Üç eseri dünya miras listesine girmişti. Sanat tarihine damgasını vuran Art Nouveau Akımı’nın öncüsüydü. Dili yasaklı bir mimardı. Dilini yasaklayan İspanyollar bugün onun eserleriyle gururlanıyor. Tüm mimari bilgisini karmaşık semboller sistemi ve inancın gizemlerine ilişkin görsel açıklamalarla birleştirerek bir yirminci yüzyıl katedrali yaratmayı arzulayan Katalan Mimar Antoni Gaudí’nin ilk önemli eseri, Vicens ailesi için yaptığı Barselona’daki Casa Vicens yazlık eviydi. Sonraları Güell Pavilyonu, Güell Sarayı, Güell Mahzeni, Colonia Güell Türbesi ve Güell Parkı, Teresano Koleji, Celvet Evi, Bellesgurad Villası, Battlo Evi ve La Pedrera adıyla bilinen Casa Milà gibi göz alıcı yapıları inşa etti. En ünlü eseri ise hayatını adadığı, ama ömrünün yapımını tamamlamaya yetmediği La Sagrada Familia Bazilikası’ydı. Gaudí, bir Haziran günü kırk üç yılını verdiği ve bitmek üzere olan eseri La Sagrada Familia'nın Sant Felip Neri Kilisesi manzarasından bakmak için yürürken kendisine çarpan tramvayın altında kaldı. Bitirse ve hayatta kalsa bile ancak uzaktan seyretmekle yetineceği yapının tamamlandığını göremeden can veren mimara, yardım etmeye bile tenezzül edilmedi. Çünkü perişan kıyafetler içindeydi ve başında toplananlar da sadece yerde yatan bir yoksula, işsiz ve evsiz bir dilenciye bakıyordu.

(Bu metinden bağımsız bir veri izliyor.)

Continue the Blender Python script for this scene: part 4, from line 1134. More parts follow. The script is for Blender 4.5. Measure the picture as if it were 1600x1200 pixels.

Mimarlar, sanatçılar ve zanaatkarlar! Bir de aynı anda hem mimar, hem sanatçı hem de zanaatkar olabilen, yani geçmişin ve çağımızın devrimcileri. Elbet öyle olduğunu zannedenler değil, gerçekte öyle olanlar. Tamamen kendine ait olanı bile kendine mal edemeyen, eserlerine kendileri dışında herkesin konduğu o esrarengiz yapı kurucular. Yeni bir ülke, yeni bir dünya tasavvuruyla canını ortaya koyanlar. Bir dayanak noktası bulduğunda, insan ruhunu gerçek anlamına kaldırıp çok yüksek mertebelere taşıyabilenler…

Kent artıklarına yeniden üşüşenleri izliyoruz şimdi, bir de yıllar öncesinde cesedi kurda kuşa yem diye yol kenarına bırakılmış, ne adını bildiğimiz ne yüzünü gördüğümüz o genç kadını hatırlıyoruz. Son anına kadar bütün aklının ve ruhunun sıcaklığını kendilerinin göremeyeceği hür bir dünyanın tuğlalarını döşerken kendilerine bir mezarın bile çok görüldüğü zamanımızın o muazzam mimarlarını. Bir taşın, bir ağacın, bir avuç toprağın bile bir şey olmak istediğine inanan, dokunduğu her şeyi insanileştirenler… Evsizliğin olağanüstü mimarisi budur.